» **PROMPT**
With the images removed, repeat the data below exactly.

------ DATA EXTRACT ------

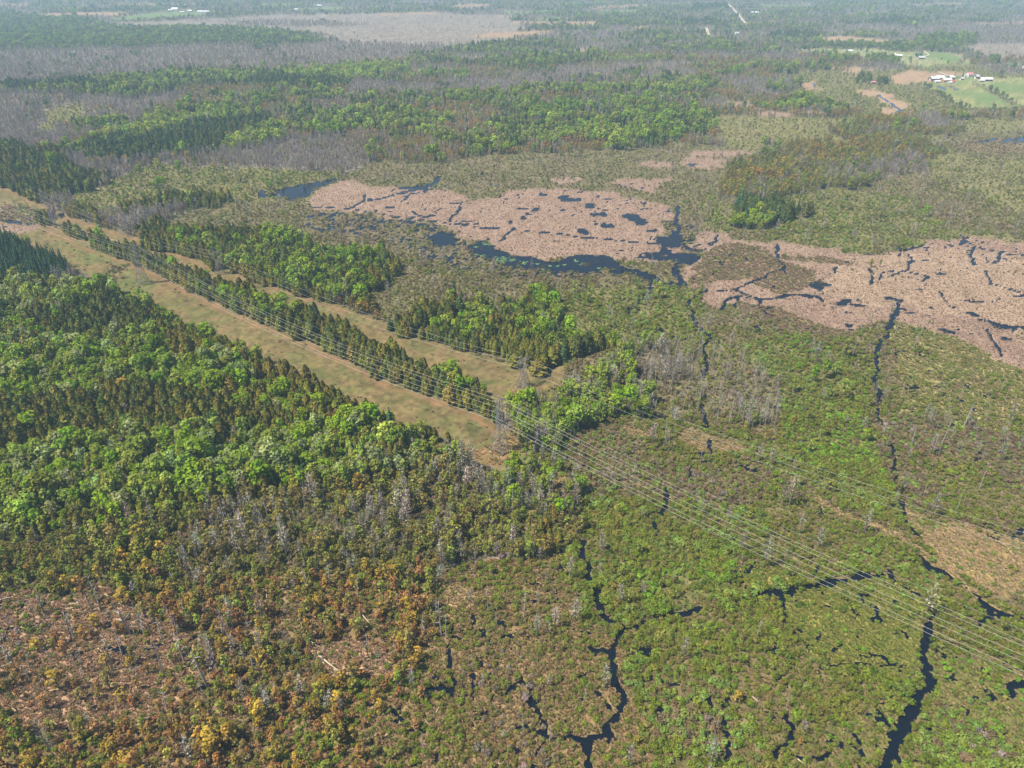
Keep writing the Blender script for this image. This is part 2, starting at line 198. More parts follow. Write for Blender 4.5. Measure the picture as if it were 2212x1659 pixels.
# --- farm country at the right
poly("green_thicket", "V", (1700, 165), (1900, 150), (2010, 140), (2150, 140), (2400, 140), (2400, 250), (2080, 250), (1860, 262), (1720, 200))
poly("yard", "V", (1660, 108), (1850, 105), (2070, 118), (2075, 140), (1930, 145), (1840, 128))
poly("green_field", "V", (2000, 112), (2040, 114), (2078, 128), (2060, 135), (1995, 126), sharp=True)
poly("far_leafy", "FB", (680, 330), (1400, 380), (1380, 500), (1180, 520), (760, 420))
poly("tan_field", "V", (1921, 167), (1966, 153), (2030, 160), (2040, 172), (2011, 178), (1936, 183), sharp=True)
poly("tan_field", "V", (1830, 149), (1883, 150), (1862, 161), (1836, 163))
poly("hay_field", "FA", (0, 420), (300, 400), (1100, 400), (1300, 300), (2500, 290), (4000, 330), (4000, 870), (2100, 870), (2000, 910), (920, 920), (600, 640), (200, 500), sharp=True)
poly("green_field", "FA", (920, 590), (1300, 620), (1850, 720), (1700, 880), (1250, 800), (900, 700))
poly("green_field", "FA", (1240, 410), (3800, 440), (3800, 620), (1700, 560))
poly("yard", "FA", (260, 250), (800, 220), (1620, 300), (1560, 400), (700, 420), (120, 410))
poly("tan_field", "FA", (440, 180), (700, 170), (1200, 220), (1000, 250), (640, 262), sharp=True)
poly("green_field", "FA", (1580, -10), (2100, -20), (4000, -20), (4000, 90), (2040, 70), sharp=True)
poly("bare", "FA", (1300, 60), (4000, 110), (4000, 190), (1500, 190))
poly("hedge", "FA", (1100, 370), (1170, 370), (2100, 860), (1980, 870), sharp=True)
poly("hedge", "FA", (130, 490), (200, 480), (1000, 950), (900, 970), sharp=True)
poly("hedge", "FA", (930, 930), (2000, 920), (2020, 960), (1050, 990))
poly("tan_field", "C2", (1450, 402), (1590, 388), (1722, 440), (1692, 492), (1640, 504), (1575, 432))
poly("tan_field", "C2", (1205, 360), (1332, 350), (1342, 388), (1250, 388))
poly("conifer", "FB", (550, 790), (860, 740), (880, 860), (1380, 800), (1390, 880), (1150, 900), (560, 850))
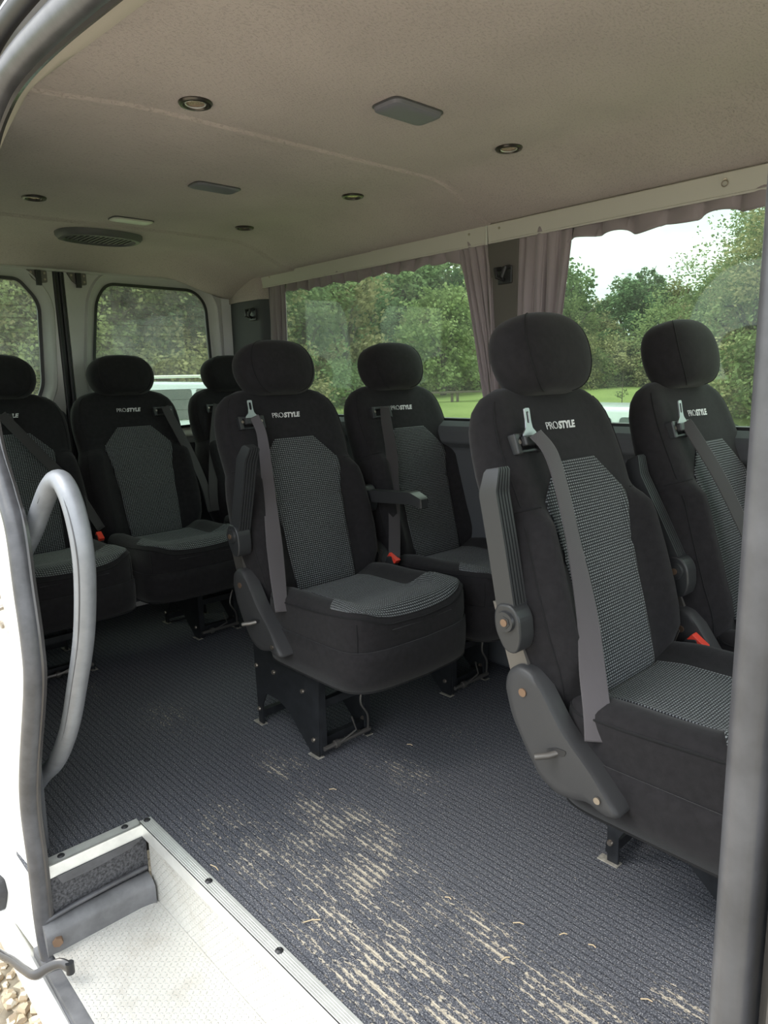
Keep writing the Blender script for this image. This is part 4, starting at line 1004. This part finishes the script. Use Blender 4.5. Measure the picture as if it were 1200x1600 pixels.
    if buckle:
        bx, by, bz = buckle
        st_ = MB().prism(roundpoly([(bx - .055, bz - .10), (bx - .030, bz - .11), (bx + .018, bz - .012), (bx + .006, bz + .016), (bx - .020, bz + .010)], .005), 1, by - .012, by + .012)
        bo = bevel(st_.build('buckle', M['plastic'], r, smooth=False), .003, 2)
        dd_ = Vector((.55, 0, .0)).normalized()
        rb_ = MB().prism([(bx - .018, bz + .008), (bx + .020, bz - .010), (bx + .030, bz + .002), (bx - .004, bz + .026)], 1, by - .011, by + .011)
        bevel(rb_.build('red_release_button', M['red'], bo, smooth=False), .002, 2)
        MB().prism([(bx - .085, bz - .10), (bx - .075, bz - .11), (bx - .030, bz + .030), (bx - .040, bz + .034)], 1, by - .020, by - .016).build('steel_stalk', M['rod'], bo, smooth=False)
    return r

D = math.radians
b1L = ([(-.068, -.150, .985, .020, .2), (-.040, -.140, .950, .021, .1), (-.016, -.138, .89, .022, .0), (.020, -.144, .78, .023, .0), (.070, -.170, .65, .024, .35), (.105, -.200, .54, .025, .8), (.130, -.224, .48, .025, .9), (.142, -.240, .435, .023, .9)], False, True)
make_seat('van_seat', 'nearest black van seat at the right, with silver buckle tongue and grey side lever cover', -.765, 1.33, ped_dy=.11, ped_dx=.105, arm=(-1, -.024, .638, D(101), .288), belt=b1L, buckle=(.105, .245, .478))
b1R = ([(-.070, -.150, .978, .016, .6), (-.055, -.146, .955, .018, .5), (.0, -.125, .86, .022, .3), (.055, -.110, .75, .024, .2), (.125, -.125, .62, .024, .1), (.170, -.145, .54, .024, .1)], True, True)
make_seat('van_seat', 'black window seat at the far right, its belt pulled diagonally across the backrest', -.705, 1.868, ped_dy=-.04, arm=(-1, -.010, .640, D(118), .28), belt=b1R)
b2L = ([(-.072, -.146, .995, .014, .8), (-.045, -.142, .95, .015, .8), (-.022, -.148, .88, .017, .6), (.035, -.176, .74, .020, .4), (.090, -.205, .62, .025, .2), (.140, -.232, .53, .023, .2), (.175, -.250, .45, .018, .2)], False, True)
make_seat('van_seat', 'black aisle seat in mid van with its armrest folded up beside the belt', -1.81, 1.345, ped_dy=-.095, arm=(-1, .010, .652, D(74), .28), belt=b2L, buckle=(.10, .262, .492))
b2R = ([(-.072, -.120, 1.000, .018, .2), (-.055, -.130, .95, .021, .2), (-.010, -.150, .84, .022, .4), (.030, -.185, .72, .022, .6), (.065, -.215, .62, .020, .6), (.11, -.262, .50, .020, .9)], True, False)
make_seat('van_seat', 'black van seat under the rear side window, with a lowered armrest on its left', -1.81, 1.868, ped_dy=-.04, arm=(-1, -.01, .705, D(3), .27), belt=b2R, buckle=(.06, .250, .47))
b3 = ([(-.072, .150, 1.000, .018, 0), (-.055, .172, .94, .021, 0), (-.020, .200, .85, .022, 0), (.020, .232, .74, .022, -.2), (.06, .255, .62, .022, -.3), (.08, .262, .52, .020, -.3)], True, False)
make_seat('van_seat', 'black van seat in front of the rear doors, a silver car showing past its shoulder', -2.97, 1.32, ped_dy=.168, belt=b3, buckle=(.10, -.262, .49), cover=False)
b3L = ([(-.072, -.02, 1.000, .018, 0), (-.055, 0.02, .94, .021, 0), (-.010, .10, .82, .022, 0), (.04, .18, .70, .022, -.2), (.08, .262, .52, .020, -.3)], True, False)
make_seat('van_seat', 'black van seat at the far left, half hidden by the grab handle and door seal', -2.97, .815, ped_dy=.02, belt=b3L, buckle=(.08, -.262, .49), cover=False)
make_seat('van_seat', 'rearmost black van seat, only a dark sliver showing behind the middle aisle seat', -2.97, 1.865, ped_dy=-.04, cover=False, belt=([(-.072, -.13, 1.000, .018, 0), (-.03, -.18, .85, .022, 0), (.06, -.255, .62, .022, 0), (.08, -.262, .52, .020, 0)], True, False))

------

» **SOLVED EXERCISE**
Keep writing the Blender script for this image. This is part 2, starting at line 198. More parts follow. Write for Blender 4.5. Measure the picture as if it were 2212x1659 pixels.
# --- farm country at the right
poly("green_thicket", "V", (1700, 165), (1900, 150), (2010, 140), (2150, 140), (2400, 140), (2400, 250), (2080, 250), (1860, 262), (1720, 200))
poly("yard", "V", (1660, 108), (1850, 105), (2070, 118), (2075, 140), (1930, 145), (1840, 128))
poly("green_field", "V", (2000, 112), (2040, 114), (2078, 128), (2060, 135), (1995, 126), sharp=True)
poly("far_leafy", "FB", (680, 330), (1400, 380), (1380, 500), (1180, 520), (760, 420))
poly("tan_field", "V", (1921, 167), (1966, 153), (2030, 160), (2040, 172), (2011, 178), (1936, 183), sharp=True)
poly("tan_field", "V", (1830, 149), (1883, 150), (1862, 161), (1836, 163))
poly("hay_field", "FA", (0, 420), (300, 400), (1100, 400), (1300, 300), (2500, 290), (4000, 330), (4000, 870), (2100, 870), (2000, 910), (920, 920), (600, 640), (200, 500), sharp=True)
poly("green_field", "FA", (920, 590), (1300, 620), (1850, 720), (1700, 880), (1250, 800), (900, 700))
poly("green_field", "FA", (1240, 410), (3800, 440), (3800, 620), (1700, 560))
poly("yard", "FA", (260, 250), (800, 220), (1620, 300), (1560, 400), (700, 420), (120, 410))
poly("tan_field", "FA", (440, 180), (700, 170), (1200, 220), (1000, 250), (640, 262), sharp=True)
poly("green_field", "FA", (1580, -10), (2100, -20), (4000, -20), (4000, 90), (2040, 70), sharp=True)
poly("bare", "FA", (1300, 60), (4000, 110), (4000, 190), (1500, 190))
poly("hedge", "FA", (1100, 370), (1170, 370), (2100, 860), (1980, 870), sharp=True)
poly("hedge", "FA", (130, 490), (200, 480), (1000, 950), (900, 970), sharp=True)
poly("hedge", "FA", (930, 930), (2000, 920), (2020, 960), (1050, 990))
poly("tan_field", "C2", (1450, 402), (1590, 388), (1722, 440), (1692, 492), (1640, 504), (1575, 432))
poly("tan_field", "C2", (1205, 360), (1332, 350), (1342, 388), (1250, 388))
poly("conifer", "FB", (550, 790), (860, 740), (880, 860), (1380, 800), (1390, 880), (1150, 900), (560, 850))
Keep writing the Blender script for this image. This is part 4, starting at line 1004. This part finishes the script. Use Blender 4.5. Measure the picture as if it were 1200x1600 pixels.
    if buckle:
        bx, by, bz = buckle
        st_ = MB().prism(roundpoly([(bx - .055, bz - .10), (bx - .030, bz - .11), (bx + .018, bz - .012), (bx + .006, bz + .016), (bx - .020, bz + .010)], .005), 1, by - .012, by + .012)
        bo = bevel(st_.build('buckle', M['plastic'], r, smooth=False), .003, 2)
        dd_ = Vector((.55, 0, .0)).normalized()
        rb_ = MB().prism([(bx - .018, bz + .008), (bx + .020, bz - .010), (bx + .030, bz + .002), (bx - .004, bz + .026)], 1, by - .011, by + .011)
        bevel(rb_.build('red_release_button', M['red'], bo, smooth=False), .002, 2)
        MB().prism([(bx - .085, bz - .10), (bx - .075, bz - .11), (bx - .030, bz + .030), (bx - .040, bz + .034)], 1, by - .020, by - .016).build('steel_stalk', M['rod'], bo, smooth=False)
    return r

D = math.radians
b1L = ([(-.068, -.150, .985, .020, .2), (-.040, -.140, .950, .021, .1), (-.016, -.138, .89, .022, .0), (.020, -.144, .78, .023, .0), (.070, -.170, .65, .024, .35), (.105, -.200, .54, .025, .8), (.130, -.224, .48, .025, .9), (.142, -.240, .435, .023, .9)], False, True)
make_seat('van_seat', 'nearest black van seat at the right, with silver buckle tongue and grey side lever cover', -.765, 1.33, ped_dy=.11, ped_dx=.105, arm=(-1, -.024, .638, D(101), .288), belt=b1L, buckle=(.105, .245, .478))
b1R = ([(-.070, -.150, .978, .016, .6), (-.055, -.146, .955, .018, .5), (.0, -.125, .86, .022, .3), (.055, -.110, .75, .024, .2), (.125, -.125, .62, .024, .1), (.170, -.145, .54, .024, .1)], True, True)
make_seat('van_seat', 'black window seat at the far right, its belt pulled diagonally across the backrest', -.705, 1.868, ped_dy=-.04, arm=(-1, -.010, .640, D(118), .28), belt=b1R)
b2L = ([(-.072, -.146, .995, .014, .8), (-.045, -.142, .95, .015, .8), (-.022, -.148, .88, .017, .6), (.035, -.176, .74, .020, .4), (.090, -.205, .62, .025, .2), (.140, -.232, .53, .023, .2), (.175, -.250, .45, .018, .2)], False, True)
make_seat('van_seat', 'black aisle seat in mid van with its armrest folded up beside the belt', -1.81, 1.345, ped_dy=-.095, arm=(-1, .010, .652, D(74), .28), belt=b2L, buckle=(.10, .262, .492))
b2R = ([(-.072, -.120, 1.000, .018, .2), (-.055, -.130, .95, .021, .2), (-.010, -.150, .84, .022, .4), (.030, -.185, .72, .022, .6), (.065, -.215, .62, .020, .6), (.11, -.262, .50, .020, .9)], True, False)
make_seat('van_seat', 'black van seat under the rear side window, with a lowered armrest on its left', -1.81, 1.868, ped_dy=-.04, arm=(-1, -.01, .705, D(3), .27), belt=b2R, buckle=(.06, .250, .47))
b3 = ([(-.072, .150, 1.000, .018, 0), (-.055, .172, .94, .021, 0), (-.020, .200, .85, .022, 0), (.020, .232, .74, .022, -.2), (.06, .255, .62, .022, -.3), (.08, .262, .52, .020, -.3)], True, False)
make_seat('van_seat', 'black van seat in front of the rear doors, a silver car showing past its shoulder', -2.97, 1.32, ped_dy=.168, belt=b3, buckle=(.10, -.262, .49), cover=False)
b3L = ([(-.072, -.02, 1.000, .018, 0), (-.055, 0.02, .94, .021, 0), (-.010, .10, .82, .022, 0), (.04, .18, .70, .022, -.2), (.08, .262, .52, .020, -.3)], True, False)
make_seat('van_seat', 'black van seat at the far left, half hidden by the grab handle and door seal', -2.97, .815, ped_dy=.02, belt=b3L, buckle=(.08, -.262, .49), cover=False)
make_seat('van_seat', 'rearmost black van seat, only a dark sliver showing behind the middle aisle seat', -2.97, 1.865, ped_dy=-.04, cover=False, belt=([(-.072, -.13, 1.000, .018, 0), (-.03, -.18, .85, .022, 0), (.06, -.255, .62, .022, 0), (.08, -.262, .52, .020, 0)], True, False))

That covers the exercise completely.